Thursday, while the American public fixed its gaze upon the smoky outlines of Pittsburgh, the rest of the world watched with a growing interest the tiny town of Locarno where two old enemies, Germany and France, were trying with the help of their neighbors to covenant a lasting peace. And a treaty was born at Locarno, a treaty which may mean the salvation of Western Europe. For Germany and France have at last created a land barrier between them which is to remain forever neutral soil, and in the contingency that either of them crosses this zone for the purpose of making war, Italy and England have agreed to come to the aid of the other. The document further pledges both nations to submit to arbitration all issues which at any time arise between them. Most important of all, however, is the simple statement which prefaces the more detailed treaty proper, namely: that France and Germany pledge a permanent peace.

Once again, then, hope flickers before the tired eyes of the nations. Yet there have been other promises in other treaties, and men in the fury of their vengeance or their lust have forgotten the promises and destroyed the treaties. Now a new document lies on the table of the conference at Locarno. Dare one hope that this may serve as the safeguard of a lasting peace?

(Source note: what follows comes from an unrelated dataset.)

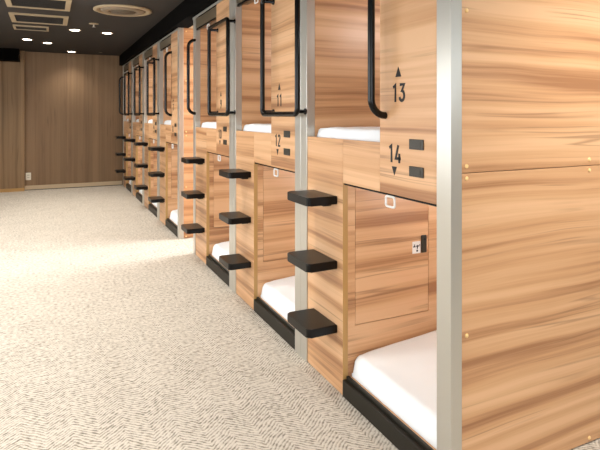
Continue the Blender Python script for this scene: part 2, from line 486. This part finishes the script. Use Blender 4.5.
# ------------------------------------------------------------------ mattresses
def mattress_mesh(x0, x1, ya, yb, z0, z1, r, seed, crown=0.0):
    bm = bmesh.new()
    nx, ny = 70, 34
    grid = []
    for i in range(nx+1):
        row = []
        for j in range(ny+1):
            # cluster samples towards the edges
            u = .5-.5*math.cos(math.pi*i/nx) if i <= nx else 1
            u = .6*u+.4*i/nx
            v = .6*(.5-.5*math.cos(math.pi*j/ny))+.4*j/ny
            x = x0+(x1-x0)*u; y = ya+(yb-ya)*v
            dx = min(x-x0, x1-x); dy = min(y-ya, yb-y)
            def f(d, rad):
                if d >= rad: return 1
                return math.sqrt(max(0, 1-(1-d/rad)**2))
            ex = f(dx, r*.6); ey = f(dy, r*.16)
            h = z0 + (z1-z0)*(.15+.85*min(ex, ey))
            p = Vector((x*3.2+seed, y*3.2, seed*1.7))
            w = noise.noise(p)*.006 + noise.noise(Vector((x*9+y*4+seed, y*13-x*3, 1.3)))*.0035
            ed = max(0, 1-dx/.16)
            w += ed*noise.noise(Vector((x*8, y*24+seed, 2.2)))*.006
            h += w*min(1, min(ex, ey)) + crown*min(1, max(0, dx-.05)/.55)
            row.append(bm.verts.new((x, y, h)))
        grid.append(row)
    for i in range(nx):
        for j in range(ny):
            bm.faces.new((grid[i][j], grid[i+1][j], grid[i+1][j+1], grid[i][j+1])).smooth = True
    # skirt and base
    rim = [grid[i][0] for i in range(nx+1)] + [grid[nx][j] for j in range(1, ny+1)] + [grid[i][ny] for i in range(nx-1, -1, -1)] + [grid[0][j] for j in range(ny-1, 0, -1)]
    low = [bm.verts.new((v.co.x, v.co.y, z0)) for v in rim]
    n = len(rim)
    for k in range(n): bm.faces.new((rim[k], low[k], low[(k+1) % n], rim[(k+1) % n]))
    bm.faces.new(low)
    bmesh.ops.recalc_face_normals(bm, faces=bm.faces)
    me = bpy.data.meshes.new('mattress'); bm.to_mesh(me); bm.free(); me.materials.append(SHEET)
    return me
LM = mattress_mesh(D+.049, 3.24, .030, YE-.004, .091, .196, .07, 1.1, .045)
UM = mattress_mesh(D+.050, 3.24, YN+.004, P-PW-.012, 1.269, 1.330, .045, 5.4)
for i in range(7):
    hi, lo = NUMS[i]
    place = ['of the nearest bunk', 'of the second bunk from the near end', 'just on the near side of the bright gap',
             'just beyond the bright gap', 'of the second bunk beyond the bright gap', 'of the third bunk beyond the bright gap',
             'of the farthest bunk by the back wall'][i]
    o = link('mattress', LM); o.location = (0, STARTS[i], 0)
    tag(o, 'white mattress in the lower berth ' + place, 'mattress', 'white mattresses in the lower berths')
    o = link('mattress', UM); o.location = (0, STARTS[i], 0)
    tag(o, 'white mattress in the upper berth ' + place, 'mattress', 'white mattresses in the upper berths')

# ------------------------------------------------------------------ room shell
RX0, RX1, RY0, RY1 = -2.3, 5.2, -2.6, 10.98
T = .1
struct(box('floor', CARPET, None, RX0-T, RX1+T, RY0-T, RY1+T, -.1, 0))
struct(box('ceiling', CEIL, None, RX0-T, RX1+T, RY0-T, RY1+T, CZ, CZ+.1))
struct(box('wall_back', WALLW, None, RX0-T, RX1+T, RY1, RY1+T, 0, CZ))
def wall_with_hole(name, mat, axis, pos, a0, a1, h0, h1, z0, z1, sign):
    m = MB()
    def b(p, q, za, zb):
        lo, hi = (pos, pos+T) if sign > 0 else (pos-T, pos)
        if axis == 'x': m.box(lo, hi, p, q, za, zb)
        else: m.box(p, q, lo, hi, za, zb)
    b(a0, h0, 0, CZ); b(h1, a1, 0, CZ); b(h0, h1, z1, CZ)
    if z0 > 0: b(h0, h1, 0, z0)
    return struct(m.build(name, mat))
G0, G1 = 5.262, 5.91
wall_with_hole('wall_right', PAINT, 'x', RX1, RY0, RY1, G0-.25, G1+.25, .25, 2.2, 1)
m = MB()
for a in ((RX0, RX1, RY0-T, RY0, 0, .6), (RX0, RX1, RY0-T, RY0, 2.25, CZ), (RX0, -2.0, RY0-T, RY0, .6, 2.25), (.9, 2.6, RY0-T, RY0, .6, 2.25), (4.9, RX1, RY0-T, RY0, .6, 2.25), (2.6, 4.9, RY0-T, RY0, .6, 1.6)): m.box(*a)
struct(m.build('wall_front', WALLL))
wall_with_hole('wall_left', PAINT, 'x', RX0, RY0, RY1, .5, 7.5, .7, 2.2, -1)
def window(name, axis, pos, h0, h1, z0, z1, mull):
    e = empty(name, (pos, (h0+h1)/2, z0) if axis == 'x' else ((h0+h1)/2, pos, z0)); e['kind'] = 'structure'
    c = e.location
    m = MB(); f = .05
    def b(p, q, za, zb):
        if axis == 'x': m.box(-.03, .03, p-c.y, q-c.y, za-c.z, zb-c.z)
        else: m.box(p-c.x, q-c.x, -.03, .03, za-c.z, zb-c.z)
    b(h0, h0+f, z0, z1); b(h1-f, h1, z0, z1); b(h0+f, h1-f, z0, z0+f); b(h0+f, h1-f, z1-f, z1)
    for k in range(1, mull): 
        q = h0+(h1-h0)*k/mull; b(q-f/2, q+f/2, z0+f, z1-f)
    m.build('window_frame', ALU, e)
    m = MB()
    if axis == 'x': m.box(-.004, .004, h0+f-c.y, h1-f-c.y, f, z1-z0-f)
    else: m.box(h0+f-c.x, h1-f-c.x, -.004, .004, f, z1-z0-f)
    m.build('window_pane', GLASS, e)
GLASS, gnt, gb = new_mat('clear_glass')
gnt.nodes.remove(gb)
tr = gnt.nodes.new('ShaderNodeBsdfTransparent'); gl = gnt.nodes.new('ShaderNodeBsdfGlossy'); gl.inputs['Roughness'].default_value = .02
mxs = gnt.nodes.new('ShaderNodeMixShader'); mxs.inputs[0].default_value = .06
gnt.links.new(tr.outputs[0], mxs.inputs[1]); gnt.links.new(gl.outputs[0], mxs.inputs[2])
gnt.links.new(mxs.outputs[0], gnt.nodes['Material Output'].inputs[0])
window('window_1', 'x', RX1+.05, G0-.25, G1+.25, .25, 2.2, 2)
window('window_2', 'y', RY0-.05, 2.6, 4.9, 1.6, 2.25, 3)
window('fill_window_front', 'y', RY0-.05, -2.0, .9, .6, 2.25, 3)  # unseen opening added to let fill light into the berths

window('fill_window_left', 'x', RX0-.05, .5, 7.5, .7, 2.2, 5)  # unseen opening added in the left wall for side fill
# left stretch of the back wall stands a little forward, with its own low bulkhead
struct(box('wall_back_left', WALLL, None, RX0, -.425, RY1-.10, RY1-.001, 0, CZ-.001))
struct(box('trim_1', BULK, None, RX0, -.50, RY1-.42, RY1-.101, 2.37, CZ-.001))
struct(box('baseboard_back', BEIGE, None, -.424, D-.02, RY1-.012, RY1-.0005, .012, .085))
struct(box('trim_2', SLOT, None, -.424, D-.02, RY1-.010, RY1-.0005, 0, .012))
struct(box('baseboard_left', EDGE, None, RX0+.01, -.425, RY1-.112, RY1-.1005, 0, .06))
# bulkhead over the bunks, and the soffit of the gap
struct(box('trim_3', BULK, None, 1.245, 1.42, STARTS[0]-.05, RY1-.001, 2.387, CZ-.001))
struct(box('trim_4', BEIGE, None, 1.421, RX1-.001, STARTS[0]-.05, RY1-.001, 2.387, CZ-.001))

# ------------------------------------------------------------------ ceiling things
def ceiling_light(x, y, label, vis=True):
    e = empty('ceiling_light', (x, y, CZ))
    MB().lathe([(.062, -.004), (.080, -.008), (.085, -.004), (.085, 0), (.062, 0)], (0, 0, -.0005), n=32).build('trim_ring', FRAME, e)
    MB().lathe([(.0615, -.0005), (.0615, -.006), (.0001, -.0085)], (0, 0, 0), n=28).build('lens', LAMP, e)
    tag(e, label, 'ceiling light', 'round recessed downlights')
    return e
LIGHTS = [(.31, 7.9, 'lit downlight left of the sprinkler, nearer than the far four'),
          (.74, 7.99, 'lit downlight nearest the bunks, below the round air vent'),
          (-.32, 9.2, 'leftmost lit downlight, just below the small slatted vent'),
          (-.04, 9.5, 'lit downlight right of the leftmost one, below the small slatted vent'),
          (.36, 10.62, 'farthest lit downlight, close to the brown back wall')]
for x, y, l in LIGHTS: ceiling_light(x, y, l)
e = empty('ceiling_light', (.86, 10.5, CZ))
MB().lathe([(.03, -.003), (.05, -.006), (.053, -.003), (.053, 0), (.03, 0)], (0, 0, -.0005), n=28).build('trim_ring', GRILL, e)
MB().lathe([(.0295, -.0005), (.0295, -.004), (.0001, -.005)], (0, 0, 0), n=24).build('lens', FRAME, e)
tag(e, 'small unlit dark downlight in the ceiling near the back wall and bunks', 'ceiling light')

e = empty('sprinkler', (.51, 7.25, CZ))
MB().lathe([(.060, 0), (.058, -.006), (.018, -.012), (.014, -.012)], (0, 0, -.0002), n=24).build('escutcheon', FRAME, e)
def spr(m):
    m.lathe([(.010, -.012), (.010, -.035), (.006, -.04)], (0, 0, 0), n=14)
    m.lathe([(.006, -.04), (.022, -.043), (.022, -.046), (.001, -.047)], (0, 0, 0), n=20)
mb = MB(); spr(mb); mb.build('sprinkler_head', STEEL, e)
tag(e, 'small pale sprinkler head in the dark ceiling left of the round vent', 'sprinkler')

def round_vent(x, y, r, label):
    e = empty('round_vent', (x, y, CZ))
    MB().lathe([(r, 0), (r, -.012), (r*.93, -.020), (r*.80, -.016), (r*.80, 0)], (0, 0, -.0005), n=48).build('outer_ring', FRAME, e)
    MB().lathe([(r*.79, -.003), (r*.70, -.026), (r*.52, -.030), (r*.48, -.020), (r*.48, -.003)], (0, 0, -.0005), n=48).build('cone', DIFF, e)
    MB().lathe([(r*.47, -.002), (r*.40, -.030), (r*.15, -.040), (.0001, -.040)], (0, 0, -.0005), n=40).build('core', CORE, e)
    tag(e, label, 'air vent', 'round ceiling air vents')
round_vent(.74, 6.17, .315, 'whole round beige air vent in the dark ceiling')
round_vent(.71, 4.9, .315, 'round beige air vent cut off by the top edge of the photo')

def grille(name, x0, x1, y0, y1, fw, label, cat, group=None, slats=9):
    e = empty(name, ((x0+x1)/2, (y0+y1)/2, CZ)); cx, cy = e.location.x, e.location.y
    x0 -= cx; x1 -= cx; y0 -= cy; y1 -= cy
    m = MB()
    for a in ((x0, x1, y0, y0+fw), (x0, x1, y1-fw, y1), (x0, x0+fw, y0+fw, y1-fw), (x1-fw, x1, y0+fw, y1-fw)):
        m.box(*a, -.018, -.0005)
    m.build('frame', FRAME, e)
    m = MB(); m.box(x0+fw, x1-fw, y0+fw, y1-fw, -.004, -.0005)
    for k in range(slats):
        yy = y0+fw+(y1-y0-2*fw)*(k+.5)/slats; m.box(x0+fw, x1-fw, yy-.004, yy+.004, -.014, -.004)
    m.build('grille_panel', GRILL, e)
    tag(e, label, cat, group)
grille('ceiling_cassette', -.415, .2, 5.80, 6.43, .052, 'nearer square beige framed ceiling air unit, cut by the photo top', 'air conditioner', 'square framed ceiling air units')
grille('ceiling_cassette', -.43, .2, 6.85, 7.47, .052, 'complete square beige framed ceiling air unit with dark panel', 'air conditioner', 'square framed ceiling air units')
grille('ceiling_vent', -.44, -.015, 7.76, 8.10, .028, 'small slatted rectangular vent beyond the framed air units', 'air vent', None, 7)

e = empty('wall_outlet', (-.365, RY1, .258))
MB().box(-.044, .044, -.009, -.0004, -.068, .068, bev=.004).build('cover_plate', OUTLET, e)
m = MB()
for z in (.022, -.022):
    for x in (-.010, .010): m.box(x-.003, x+.003, -.0099, -.0091, z-.010, z+.010)
m.build('socket_slots', SLOT, e)
tag(e, 'white power outlet low on the brown back wall', 'power outlet')

# ------------------------------------------------------------------ lights
def spot(x, y, power, angle=150, blend=1.0, z=CZ-.05, colr=(1, .925, .83), size=.12):
    l = bpy.data.lights.new('downlight_or_fill', 'SPOT'); l.energy = power; l.spot_size = R(angle); l.spot_blend = blend
    l.color = colr; l.shadow_soft_size = size
    o = bpy.data.objects.new('downlight_or_fill', l); col.objects.link(o); o.location = (x, y, z)
for x, y, _ in LIGHTS: spot(x, y, 45 if y < 10.4 else 30, 125)
EXTRA = [(.35, 1.0), (.35, 2.7), (.35, 4.3), (.35, 6.0), (-.9, .6), (-.9, 2.2), (-.9, 3.8), (-.9, 5.4), (-.9, 7.0), (.35, -1.0), (2.15, .72)]  # added lamps out of view, without fixtures, for the aisle and end panel

spot(2.1, (G0+G1)/2, 70, 160, z=2.34, colr=(.86, .93, 1))  # added lamp above the gap, no fixture, brightens its floor and side panel
for x, y in EXTRA: spot(x, y, {4.3: 58, 6.0: 62, 3.8: 64, 5.4: 72, 7.0: 66, -1.0: 8, 0.72: 125, 1.0: 30}.get(y, 44), 140)
def area(name, loc, rot, sx, sy, power, colr):
    l = bpy.data.lights.new(name, 'AREA'); l.shape = 'RECTANGLE'; l.size = sx; l.size_y = sy; l.energy = power; l.color = colr
    o = bpy.data.objects.new(name, l); col.objects.link(o); o.location = loc; o.rotation_euler = rot
area('daylight_gap', (RX1+.16, (G0+G1)/2, 1.25), (0, R(90), 0), 1.9, 1.0, 300, (.93, .97, 1))
area('fill_light_left', (RX0-.16, 4.0, 1.45), (0, R(-90), 0), 1.5, 7.0, 70, (1, .97, .93))  # added fill from the left, behind the added opening
area('daylight_front', (3.75, RY0-.16, 1.92), (R(90), 0, 0), 2.2, .6, 26, (.78, .89, 1))
area('fill_light_front', (-.55, RY0-.16, 1.45), (R(90), 0, 0), 2.8, 1.6, 42, (1, .97, .94))  # added fill from behind the camera, aimed at the berth interiors

w = bpy.data.worlds.new('World'); sc.world = w; w.use_nodes = True
bg = w.node_tree.nodes['Background']; bg.inputs[0].default_value = (.80, .88, 1, 1); bg.inputs[1].default_value = 2.0

# ------------------------------------------------------------------ camera
cam = bpy.data.cameras.new('camera'); co = bpy.data.objects.new('camera', cam); col.objects.link(co)
co.location = (0, 0, 1.4); co.rotation_euler = (R(90), 0, R(-25.5))
cam.sensor_width = 36; cam.lens = 524/600*36; cam.shift_y = -110/600; cam.clip_start = .02
sc.camera = co
sc.view_settings.view_transform = 'Standard'; sc.view_settings.look = 'None'; sc.view_settings.gamma = 1
sc.view_settings.exposure = .52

Surely there are certain aspects of the case which might lead to this hope. For this treaty has been formulated in an atmosphere of peace--not of war, for the passions of the struggle have had six years to cool. These diplomats see peace as an economic necessity, and they are willing to sacrifice something for it. Evidently, the world is at last worried about its eternal warring, so worried as to attempt the novel in preventing war. Therefore, the person who cherishes any delight in the results of the gathering beside the waters of Lake Maggiore is not insanely sanguine. For a few moments, at least, one really dares to hope.